保田輿重郎 「芭蕉」

この歳になって保田輿重郎を読むとは思わなかった。なぜなら保田輿重郎は、戦後平和主義の中に浸かってそれを毫も疑うことなく生きてきた我々の世代にとっては、戦前の唾棄すべき最右翼の思想家であり、カビの生えたどころか、もう土に帰って跡形もなく消え去っていて当然と思う存在だったからだ。それが、なんと今改めて読んでいる自分がいる。もちろん戦争末期に書かれたものであるから、「国の道」「民族の詩人」「民族の心もち」「国民の祈念」といった慷慨調のアナクロ愛国ワードがたくさん出てきて、最初はなんだこれはと思って辟易した。

しかし、そうした当時の時流に乗った愛国ワードを置き換えて文章の骨格をたどると、今の自分が考えていたり感じていたりするところにぴったりするところが案外多く久しぶりに引き込まれた。芭蕉についてはこれまでも何冊か読んできたと思うが、芭蕉俳諧の道を極めさせたモチベーションがわからないから、その個々の俳句についてもよく分からない結果に終わっていたのが読解の道筋が見えてきた。

保田の芭蕉論の批評的な下敷きは近代批判の体裁を取る。それを単純に西洋対日本ということにしているのは戦時中であるから宜なるかなである。しかし、保田は頻繁に取り上げる国や民族という言葉自体が、明治維新以降西洋に準拠してつくられたかれの嫌う概念的思考、近代的枠組み、本居宣長によるならば漢意(からごころ)に絡め取られてしまっているということを無視している、その点において政治的だ。矛盾したロマン主義的存在がここにある。

芭蕉が国や民族の心を求めて旅をしたというのはありえないことだ。私はだからここのところはすべて「古人の心」という表現に置き換えて読んだ。まさしく江戸時代も、保田が書くところに基づけば、西鶴上田秋成の文芸に見られるごとく、日本的な近代の中にあったのであり、芭蕉はこの風潮を良しとせず「大いなるいのち」との邂逅を求めての旅だったのである。もっともこの「大いなる」という壮士風な言葉も削除したいところだ。

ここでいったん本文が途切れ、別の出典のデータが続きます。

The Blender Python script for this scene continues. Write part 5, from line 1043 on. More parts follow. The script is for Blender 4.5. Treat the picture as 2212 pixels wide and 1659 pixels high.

芭蕉は良く泣いた人だということをこの論考で知った。彼が慟哭するほどに出会ったのは宗教的に色分けできない「神」、歴史や文化を超えた永遠なる存在なのだと思いたい。保田はドイツロマン派の文学を大学で学んだという。ドイツロマン派と限らず、ロマン主義は、結局は「神なき世界」の論、無神論から胚胎され、それと依存関係を持つ。だから苦悩=アゴニーがつきものとなる。保田は、このロマン主義の末路とは違う、自然な「神」との出会いと神のいのちを生きる「軽み」を芭蕉とその俳諧の道のうちに見い出した。